We have reported on several putative class actions brought by purchasers of private mortgage insurance who allege that insurers, lenders, and captive reinsurers unlawfully entered into reinsurance arrangements in violation of the federal Real Estate Settlement Procedures Act (“RESPA”) and other laws. There have been some recent developments in such cases involving RESPA’s one-year statute of limitations.

In Munoz, as we reported in May, a federal magistrate judge in California recommended certification of a class of purchasers of private mortgage insurance whose insurance was included in defendants’ captive reinsurance arrangements.
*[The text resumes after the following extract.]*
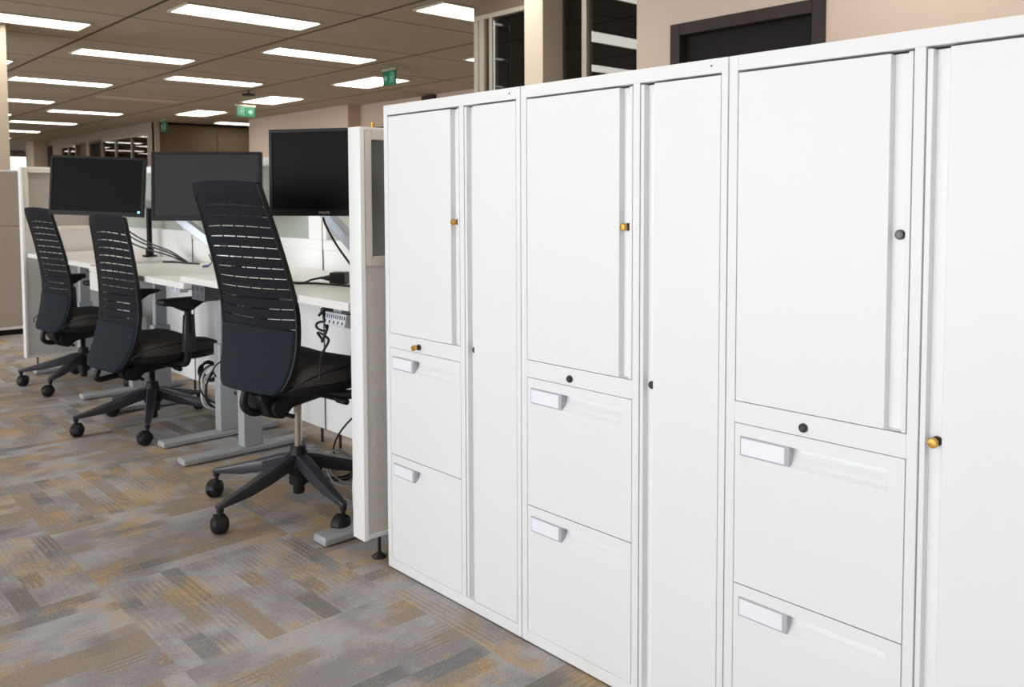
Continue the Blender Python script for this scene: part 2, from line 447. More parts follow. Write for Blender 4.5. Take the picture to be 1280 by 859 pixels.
# glazed offices along the far right
gx = 6.52
wf = MB()
wf.box((gx, 17.77, 2.5), (gx+.1, 26.2, H))
wf.box((gx, 17.77, 0), (gx+.1, 18.13, 2.5))
wf.box((gx, 21.9, 0), (gx+.1, 22.2, 2.5)); wf.box((gx, 22.96, 0), (gx+.1, 23.0, 2.5)); wf.box((gx, 24.23, 0), (gx+.1, 25.0, 2.5))
struct(wf.build('wall_offices', M['wall_grey']))
struct(box('column_far', (gx-.35, 25.4, 0), (gx+.1, 26.19, H), M['column']))
struct(box('trim_far', (gx-.02, 25.02, 0), (gx+.1, 25.38, 2.55), M['door']))
for i, (a, b, mm) in enumerate(((18.13, 21.04, (19.1, 20.1)), (23.0, 24.23, (23.6,)))):
    gg = sempty('window_far_office_%d' % (i+1), (gx, a, 0)); f = MB(); L = b-a
    f.box((0, 0, 0), (.06, L, .9)); f.box((0, 0, 2.45), (.06, L, 2.5))
    for q in (a, b-.05)+mm: f.box((0, q-a, .9), (.06, q-a+.05, 2.45))
    f.build('window_frame', M['frame'], gg); MB().box((.026, 0, .9), (.034, L, 2.45)).build('window_pane', M['glass'], gg)
opening_door('door_2', gx, 21.04, 21.9, 2.5, M['doordark'], M['header'], fw=.05)
opening_door('door_3', gx, 22.2, 22.96, 2.5, M['woodwall'], M['header'], fw=.05)
# column beyond the far partition, at the left edge of the view
struct(box('column_left', (1.30, 8.75, 0), (1.936, 9.35, H), M['column'], bevel=.004))

# ------------------------------------------------------------------ ceiling lights
def light_fixture(x, y, sx, sy, lit, label, group):
    t = thing('ceiling_light', label, 'ceiling light', (x, y, H), 0, group)
    f = MB(); e = .018
    for a, b in (((-sx/2, -sy/2), (sx/2, -sy/2+e)), ((-sx/2, sy/2-e), (sx/2, sy/2)), ((-sx/2, -sy/2+e), (-sx/2+e, sy/2-e)), ((sx/2-e, -sy/2+e), (sx/2, sy/2-e))):
        f.box((*a, -.014), (*b, -.0005))
    f.build('frame', M['fixture'], t)
    MB().box((-sx/2+e, -sy/2+e, -.008), (sx/2-e, sy/2-e, -.001)).build('diffuser', M['ledpanel'] if lit else M['offpanel'], t)
    return t
G = 'rectangular ceiling lights in rows'
where = {}
def add_bay(xc, ys, nm, lits=()):
    for i, yy in enumerate(ys):
        lit = i not in lits
        light_fixture(xc, yy, 1.22, .42, lit, nm(i) if lit else 'unlit rectangular ceiling light between the lit rows of the middle bay', G)
ordn = ['nearest', 'second nearest', 'third nearest', 'fourth', 'fifth', 'sixth', 'seventh', 'eighth', 'ninth', 'tenth', 'farthest']
def rank(k, first):
    return ordn[k-first] if k >= first else None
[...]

The magistrate judge recently granted a motion to intervene brought by a putative class member who was excluded from the recommended class because her claims were time-barred. The magistrate had not included such persons in the recommended class because their claims were atypical and class plaintiffs, whose claims were not similarly time-barred, had no interest in asserting tolling of the statute of limitations. In the order granting the motion to intervene the parties were instructed to conduct discovery on and brief the issue of whether certification of a tolling subclass is appropriate. Munoz v. PHH Corp., Case No. 1:08-cv-00759 (USDC E.D. Cal. July 29, 2013).

In Menichino, a Pennsylvania federal district court dismissed without prejudice plaintiff’s putative class action complaint alleging RESPA violations premised on alleged kickbacks relating to defendants’ private mortgage insurance and captive reinsurance arrangements. The court held that plaintiff’s complaint was time-barred by RESPA’s one-year statute of limitations and that plaintiff had failed to allege sufficient facts which, taken as true, would have established that RESPA’s limitations period should be tolled. Menichino v. Citibank, N.A., Case No. 12-0058 (USDC W.D. Pa. July 19, 2013).

The court reached the identical conclusion in Manners, a related case, and similarly dismissed the putative class plaintiff’s claims without prejudice. Manners v. Fifth Third Bank, Case No. 12-0442 (USDC W.D. Pa. July 19, 2013).